So I understand roles vs permissions. I also understand roles vs claims. In both cases claims and permissions are granular, usually per feature or business operation such as AddPerson permission. I've been learning about claims based authorization and the examples that show how it's "better" and it's usually comparing it against role based authorization. Obviously it is better because that's the wrong way to use roles as you should be using permissions as a mapping between operations and roles.
What is the distinction between claims based and permission based authorization? (note permissions are different from roles, so this is not a duplicate of the Role vs Claim question)
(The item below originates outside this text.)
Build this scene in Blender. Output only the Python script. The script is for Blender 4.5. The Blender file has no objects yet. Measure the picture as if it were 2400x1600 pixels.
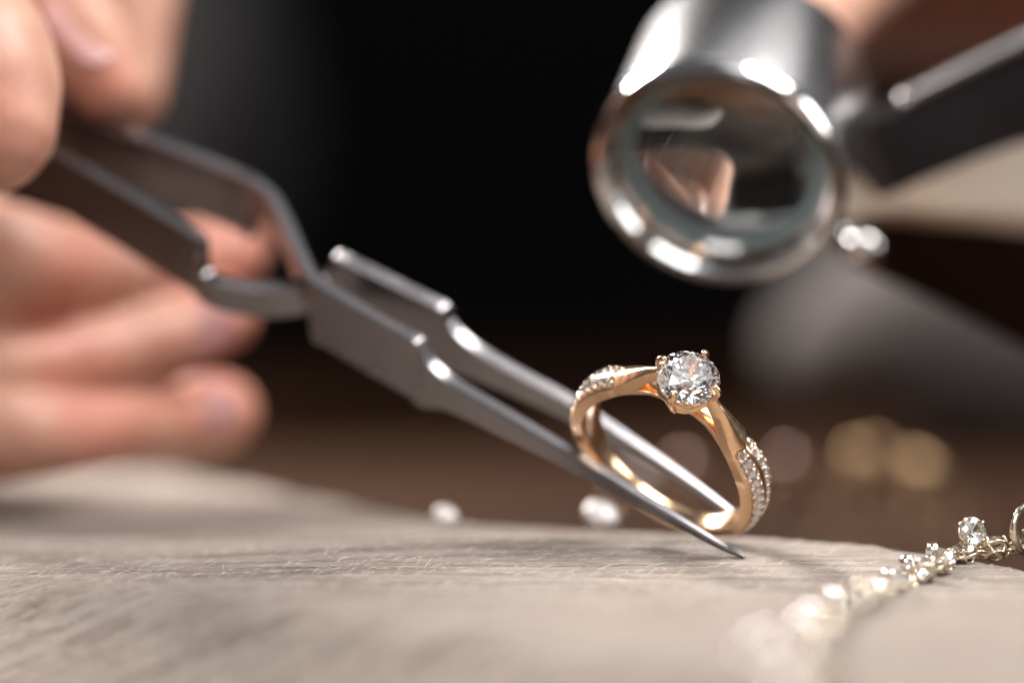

In both it seems you have granular permissions/claims. So far the concrete examples I've seen of claims are really close to what I would conceptualize as permissions. An example I see with claims is the Add/Person claim, and certainly I would have similar with a permission as a AddPerson permission. I find usually I have a business layer with single entry points for things like this and every feature/entry point requires a permission. In both cases the rational for permissions/claims is that over time a particular identity or role might change in terms of what things it is allowed to do. And if you've hardcoded checks for that role within your application, you have to make code changes to accommodate, but if you've used claims/permissions then it is simply an administrative matter of changing what the role is associated with. So both seem to carry the same benefits.
I ask this question not to sound like I'm challenging the idea of claims. Instead I know I will probably have a better concept of claims if I understood more clearly what makes them stand apart from permissions.